Reactive programming

As a cherry on top, NestJS supports ReactiveX patterns with RxJs, a JavaScript equivalent to RxJava. This is a modified example from NestJs docs; an interceptor that transforms all nulls and undefines to empty strings:

@Injectable()
export class ExcludeNullInterceptor implements NestInterceptor {

  intercept(context: ExecutionInterceptor, next: CallHandler): Observable<any> {
    return next
      .handle()
      .pipe(
        map(value => value ?? '')
      );
  }
}

Summary

There is a lot of factors to consider when comparing NestJs with Spring.

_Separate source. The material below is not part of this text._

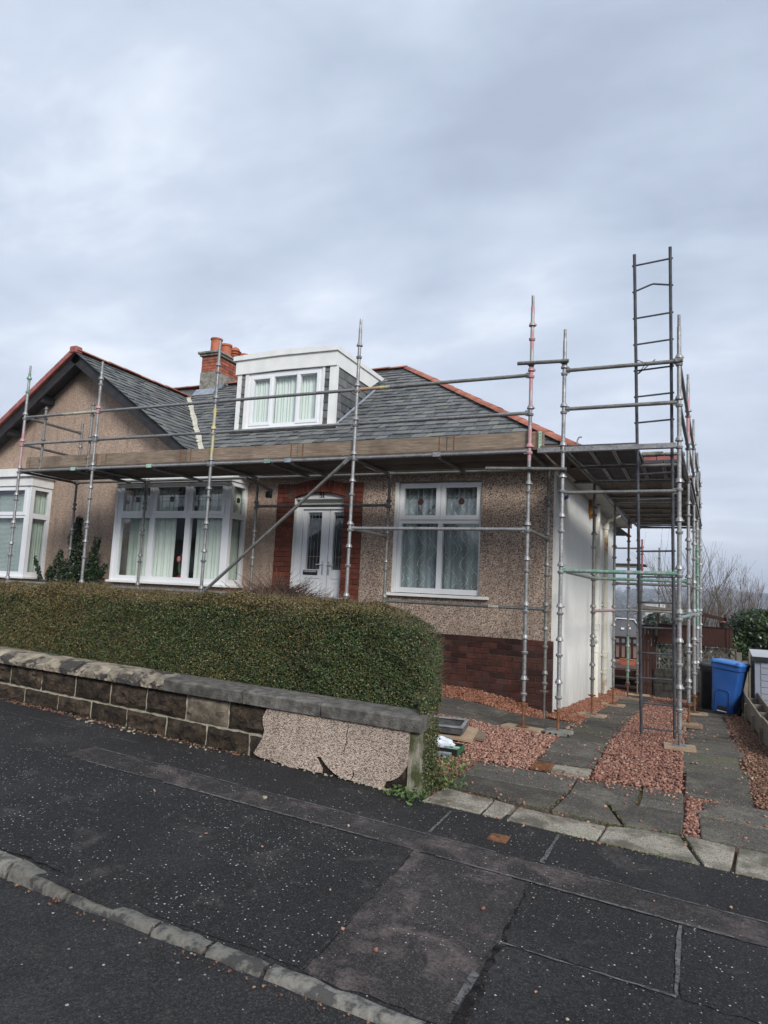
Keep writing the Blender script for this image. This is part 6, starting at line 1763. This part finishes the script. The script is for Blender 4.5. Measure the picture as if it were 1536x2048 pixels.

Some of them may include:

  • TypeScript is less verbose than Java and provides null safety. In fact, it's more fair to compaire it to Kotlin.
  • NestJs is easy to learn, especially for people with TypeScript or Angular expierience. Frontend developers should be able to code simple backends with ease.
  • Although NestJs is designed to handle large projects, the fact that Spring has been battle tested for 17 years can't be ignored.
  • NestJs runs on Node. Of course Node vs JVM argument isn't a clear win for any of the two and really deserves its own article.
  • With NestJs on backend, knowledge sharing between backend and frontend devs can become more meaningful, especially since TypeScript can also be used on frontend (e.g. with React)
  • NestJs has a lot of modern solutions more closely integrated with the core framework than Spring. Especially, GraphQL APIs are treated with almost the same priority as REST APIs.
  • While NestJs has dedicated security features, Spring Security is still more advanced.

Overall, while NestJs won't replace Spring any time soon, it is a valid alternative to consider. It can be a perfectly viable option for simple services and middlewares that need to expose a REST or GraphQL API.